Extract the data exactly, missing nothing.

***

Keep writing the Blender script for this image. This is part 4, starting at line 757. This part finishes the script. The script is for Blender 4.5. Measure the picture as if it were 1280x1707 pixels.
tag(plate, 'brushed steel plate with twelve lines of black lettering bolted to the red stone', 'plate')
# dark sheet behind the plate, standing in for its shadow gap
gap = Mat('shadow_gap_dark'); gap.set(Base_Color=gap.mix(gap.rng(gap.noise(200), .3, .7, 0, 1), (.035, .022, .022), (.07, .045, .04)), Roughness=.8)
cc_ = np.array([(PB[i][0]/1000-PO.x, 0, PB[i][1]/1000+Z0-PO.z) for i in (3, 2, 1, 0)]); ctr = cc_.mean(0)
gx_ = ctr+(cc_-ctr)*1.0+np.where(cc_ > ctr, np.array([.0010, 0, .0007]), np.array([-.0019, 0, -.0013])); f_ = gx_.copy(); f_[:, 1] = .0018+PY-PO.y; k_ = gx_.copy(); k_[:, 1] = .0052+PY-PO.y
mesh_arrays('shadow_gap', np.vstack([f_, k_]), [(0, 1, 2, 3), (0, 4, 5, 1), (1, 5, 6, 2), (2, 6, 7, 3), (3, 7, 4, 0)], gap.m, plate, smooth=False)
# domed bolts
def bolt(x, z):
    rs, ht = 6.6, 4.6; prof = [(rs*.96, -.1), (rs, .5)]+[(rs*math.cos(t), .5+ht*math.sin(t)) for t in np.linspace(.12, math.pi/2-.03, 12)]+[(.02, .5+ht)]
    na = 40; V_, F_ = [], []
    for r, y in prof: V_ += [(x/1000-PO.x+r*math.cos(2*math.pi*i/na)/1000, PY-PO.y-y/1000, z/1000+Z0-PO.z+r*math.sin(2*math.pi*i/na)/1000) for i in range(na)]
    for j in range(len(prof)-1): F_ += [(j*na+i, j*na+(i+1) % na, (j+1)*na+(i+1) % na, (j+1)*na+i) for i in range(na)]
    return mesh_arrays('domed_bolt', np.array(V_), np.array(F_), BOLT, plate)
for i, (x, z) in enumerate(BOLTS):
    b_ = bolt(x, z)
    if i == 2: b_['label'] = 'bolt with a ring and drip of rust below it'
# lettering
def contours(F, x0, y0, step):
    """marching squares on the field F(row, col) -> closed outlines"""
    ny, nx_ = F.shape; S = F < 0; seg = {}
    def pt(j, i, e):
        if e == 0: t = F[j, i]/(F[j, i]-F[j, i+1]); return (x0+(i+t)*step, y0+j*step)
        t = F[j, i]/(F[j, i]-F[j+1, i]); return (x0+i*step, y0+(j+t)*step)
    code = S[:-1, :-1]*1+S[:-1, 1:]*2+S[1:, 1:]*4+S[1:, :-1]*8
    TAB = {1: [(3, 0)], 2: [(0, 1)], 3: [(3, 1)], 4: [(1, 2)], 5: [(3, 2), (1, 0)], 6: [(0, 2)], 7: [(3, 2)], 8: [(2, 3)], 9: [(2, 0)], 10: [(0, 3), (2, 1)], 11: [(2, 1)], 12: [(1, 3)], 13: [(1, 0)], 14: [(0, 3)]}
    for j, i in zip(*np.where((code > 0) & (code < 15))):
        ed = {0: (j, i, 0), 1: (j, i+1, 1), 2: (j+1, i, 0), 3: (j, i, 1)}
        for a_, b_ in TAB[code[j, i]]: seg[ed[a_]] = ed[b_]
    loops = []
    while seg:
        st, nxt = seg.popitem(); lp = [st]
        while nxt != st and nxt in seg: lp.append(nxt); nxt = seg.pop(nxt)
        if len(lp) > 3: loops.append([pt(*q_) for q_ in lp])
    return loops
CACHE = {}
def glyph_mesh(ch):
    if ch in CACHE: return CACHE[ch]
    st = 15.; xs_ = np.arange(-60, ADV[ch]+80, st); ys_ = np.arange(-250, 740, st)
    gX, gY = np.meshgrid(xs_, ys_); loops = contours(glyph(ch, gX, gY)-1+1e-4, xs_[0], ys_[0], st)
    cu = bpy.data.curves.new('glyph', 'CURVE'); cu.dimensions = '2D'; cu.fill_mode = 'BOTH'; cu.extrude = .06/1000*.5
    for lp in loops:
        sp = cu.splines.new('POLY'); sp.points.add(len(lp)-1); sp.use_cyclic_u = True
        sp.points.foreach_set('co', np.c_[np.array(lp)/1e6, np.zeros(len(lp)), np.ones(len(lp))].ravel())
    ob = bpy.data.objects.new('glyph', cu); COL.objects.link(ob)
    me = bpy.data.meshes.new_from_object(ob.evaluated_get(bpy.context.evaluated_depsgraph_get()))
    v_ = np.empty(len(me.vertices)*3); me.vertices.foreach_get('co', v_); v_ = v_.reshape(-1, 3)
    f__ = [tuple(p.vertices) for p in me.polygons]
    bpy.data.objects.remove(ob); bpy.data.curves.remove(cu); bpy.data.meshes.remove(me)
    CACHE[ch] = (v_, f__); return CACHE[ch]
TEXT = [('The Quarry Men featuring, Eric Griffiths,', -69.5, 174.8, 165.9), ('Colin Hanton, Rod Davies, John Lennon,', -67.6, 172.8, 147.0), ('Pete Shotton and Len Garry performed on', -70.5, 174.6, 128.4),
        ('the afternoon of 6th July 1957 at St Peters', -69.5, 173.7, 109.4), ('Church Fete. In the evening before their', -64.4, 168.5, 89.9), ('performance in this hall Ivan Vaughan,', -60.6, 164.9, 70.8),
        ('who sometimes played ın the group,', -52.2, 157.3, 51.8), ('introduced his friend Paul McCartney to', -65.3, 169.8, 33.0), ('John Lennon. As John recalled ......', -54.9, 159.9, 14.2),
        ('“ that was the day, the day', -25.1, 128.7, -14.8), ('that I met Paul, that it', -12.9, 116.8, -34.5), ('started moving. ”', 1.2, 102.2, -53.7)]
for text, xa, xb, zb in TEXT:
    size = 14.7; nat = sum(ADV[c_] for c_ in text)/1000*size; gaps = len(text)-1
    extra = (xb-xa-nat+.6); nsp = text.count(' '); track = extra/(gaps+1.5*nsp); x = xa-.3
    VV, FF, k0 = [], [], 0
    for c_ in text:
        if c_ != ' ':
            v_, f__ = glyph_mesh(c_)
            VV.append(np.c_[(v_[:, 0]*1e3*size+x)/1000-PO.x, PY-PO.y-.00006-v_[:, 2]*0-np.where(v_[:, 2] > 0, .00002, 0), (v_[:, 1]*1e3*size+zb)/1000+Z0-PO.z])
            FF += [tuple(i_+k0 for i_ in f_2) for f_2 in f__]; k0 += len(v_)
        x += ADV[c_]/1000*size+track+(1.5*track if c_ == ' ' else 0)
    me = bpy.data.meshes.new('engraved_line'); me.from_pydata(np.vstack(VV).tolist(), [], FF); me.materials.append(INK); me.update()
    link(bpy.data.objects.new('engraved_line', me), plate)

***

• THE ANSWER:
Keep writing the Blender script for this image. This is part 4, starting at line 757. This part finishes the script. The script is for Blender 4.5. Measure the picture as if it were 1280x1707 pixels.
tag(plate, 'brushed steel plate with twelve lines of black lettering bolted to the red stone', 'plate')
# dark sheet behind the plate, standing in for its shadow gap
gap = Mat('shadow_gap_dark'); gap.set(Base_Color=gap.mix(gap.rng(gap.noise(200), .3, .7, 0, 1), (.035, .022, .022), (.07, .045, .04)), Roughness=.8)
cc_ = np.array([(PB[i][0]/1000-PO.x, 0, PB[i][1]/1000+Z0-PO.z) for i in (3, 2, 1, 0)]); ctr = cc_.mean(0)
gx_ = ctr+(cc_-ctr)*1.0+np.where(cc_ > ctr, np.array([.0010, 0, .0007]), np.array([-.0019, 0, -.0013])); f_ = gx_.copy(); f_[:, 1] = .0018+PY-PO.y; k_ = gx_.copy(); k_[:, 1] = .0052+PY-PO.y
mesh_arrays('shadow_gap', np.vstack([f_, k_]), [(0, 1, 2, 3), (0, 4, 5, 1), (1, 5, 6, 2), (2, 6, 7, 3), (3, 7, 4, 0)], gap.m, plate, smooth=False)
# domed bolts
def bolt(x, z):
    rs, ht = 6.6, 4.6; prof = [(rs*.96, -.1), (rs, .5)]+[(rs*math.cos(t), .5+ht*math.sin(t)) for t in np.linspace(.12, math.pi/2-.03, 12)]+[(.02, .5+ht)]
    na = 40; V_, F_ = [], []
    for r, y in prof: V_ += [(x/1000-PO.x+r*math.cos(2*math.pi*i/na)/1000, PY-PO.y-y/1000, z/1000+Z0-PO.z+r*math.sin(2*math.pi*i/na)/1000) for i in range(na)]
    for j in range(len(prof)-1): F_ += [(j*na+i, j*na+(i+1) % na, (j+1)*na+(i+1) % na, (j+1)*na+i) for i in range(na)]
    return mesh_arrays('domed_bolt', np.array(V_), np.array(F_), BOLT, plate)
for i, (x, z) in enumerate(BOLTS):
    b_ = bolt(x, z)
    if i == 2: b_['label'] = 'bolt with a ring and drip of rust below it'
# lettering
def contours(F, x0, y0, step):
    """marching squares on the field F(row, col) -> closed outlines"""
    ny, nx_ = F.shape; S = F < 0; seg = {}
    def pt(j, i, e):
        if e == 0: t = F[j, i]/(F[j, i]-F[j, i+1]); return (x0+(i+t)*step, y0+j*step)
        t = F[j, i]/(F[j, i]-F[j+1, i]); return (x0+i*step, y0+(j+t)*step)
    code = S[:-1, :-1]*1+S[:-1, 1:]*2+S[1:, 1:]*4+S[1:, :-1]*8
    TAB = {1: [(3, 0)], 2: [(0, 1)], 3: [(3, 1)], 4: [(1, 2)], 5: [(3, 2), (1, 0)], 6: [(0, 2)], 7: [(3, 2)], 8: [(2, 3)], 9: [(2, 0)], 10: [(0, 3), (2, 1)], 11: [(2, 1)], 12: [(1, 3)], 13: [(1, 0)], 14: [(0, 3)]}
    for j, i in zip(*np.where((code > 0) & (code < 15))):
        ed = {0: (j, i, 0), 1: (j, i+1, 1), 2: (j+1, i, 0), 3: (j, i, 1)}
        for a_, b_ in TAB[code[j, i]]: seg[ed[a_]] = ed[b_]
    loops = []
    while seg:
        st, nxt = seg.popitem(); lp = [st]
        while nxt != st and nxt in seg: lp.append(nxt); nxt = seg.pop(nxt)
        if len(lp) > 3: loops.append([pt(*q_) for q_ in lp])
    return loops
CACHE = {}
def glyph_mesh(ch):
    if ch in CACHE: return CACHE[ch]
    st = 15.; xs_ = np.arange(-60, ADV[ch]+80, st); ys_ = np.arange(-250, 740, st)
    gX, gY = np.meshgrid(xs_, ys_); loops = contours(glyph(ch, gX, gY)-1+1e-4, xs_[0], ys_[0], st)
    cu = bpy.data.curves.new('glyph', 'CURVE'); cu.dimensions = '2D'; cu.fill_mode = 'BOTH'; cu.extrude = .06/1000*.5
    for lp in loops:
        sp = cu.splines.new('POLY'); sp.points.add(len(lp)-1); sp.use_cyclic_u = True
        sp.points.foreach_set('co', np.c_[np.array(lp)/1e6, np.zeros(len(lp)), np.ones(len(lp))].ravel())
    ob = bpy.data.objects.new('glyph', cu); COL.objects.link(ob)
    me = bpy.data.meshes.new_from_object(ob.evaluated_get(bpy.context.evaluated_depsgraph_get()))
    v_ = np.empty(len(me.vertices)*3); me.vertices.foreach_get('co', v_); v_ = v_.reshape(-1, 3)
    f__ = [tuple(p.vertices) for p in me.polygons]
    bpy.data.objects.remove(ob); bpy.data.curves.remove(cu); bpy.data.meshes.remove(me)
    CACHE[ch] = (v_, f__); return CACHE[ch]
TEXT = [('The Quarry Men featuring, Eric Griffiths,', -69.5, 174.8, 165.9), ('Colin Hanton, Rod Davies, John Lennon,', -67.6, 172.8, 147.0), ('Pete Shotton and Len Garry performed on', -70.5, 174.6, 128.4),
        ('the afternoon of 6th July 1957 at St Peters', -69.5, 173.7, 109.4), ('Church Fete. In the evening before their', -64.4, 168.5, 89.9), ('performance in this hall Ivan Vaughan,', -60.6, 164.9, 70.8),
        ('who sometimes played ın the group,', -52.2, 157.3, 51.8), ('introduced his friend Paul McCartney to', -65.3, 169.8, 33.0), ('John Lennon. As John recalled ......', -54.9, 159.9, 14.2),
        ('“ that was the day, the day', -25.1, 128.7, -14.8), ('that I met Paul, that it', -12.9, 116.8, -34.5), ('started moving. ”', 1.2, 102.2, -53.7)]
for text, xa, xb, zb in TEXT:
    size = 14.7; nat = sum(ADV[c_] for c_ in text)/1000*size; gaps = len(text)-1
    extra = (xb-xa-nat+.6); nsp = text.count(' '); track = extra/(gaps+1.5*nsp); x = xa-.3
    VV, FF, k0 = [], [], 0
    for c_ in text:
        if c_ != ' ':
            v_, f__ = glyph_mesh(c_)
            VV.append(np.c_[(v_[:, 0]*1e3*size+x)/1000-PO.x, PY-PO.y-.00006-v_[:, 2]*0-np.where(v_[:, 2] > 0, .00002, 0), (v_[:, 1]*1e3*size+zb)/1000+Z0-PO.z])
            FF += [tuple(i_+k0 for i_ in f_2) for f_2 in f__]; k0 += len(v_)
        x += ADV[c_]/1000*size+track+(1.5*track if c_ == ' ' else 0)
    me = bpy.data.meshes.new('engraved_line'); me.from_pydata(np.vstack(VV).tolist(), [], FF); me.materials.append(INK); me.update()
    link(bpy.data.objects.new('engraved_line', me), plate)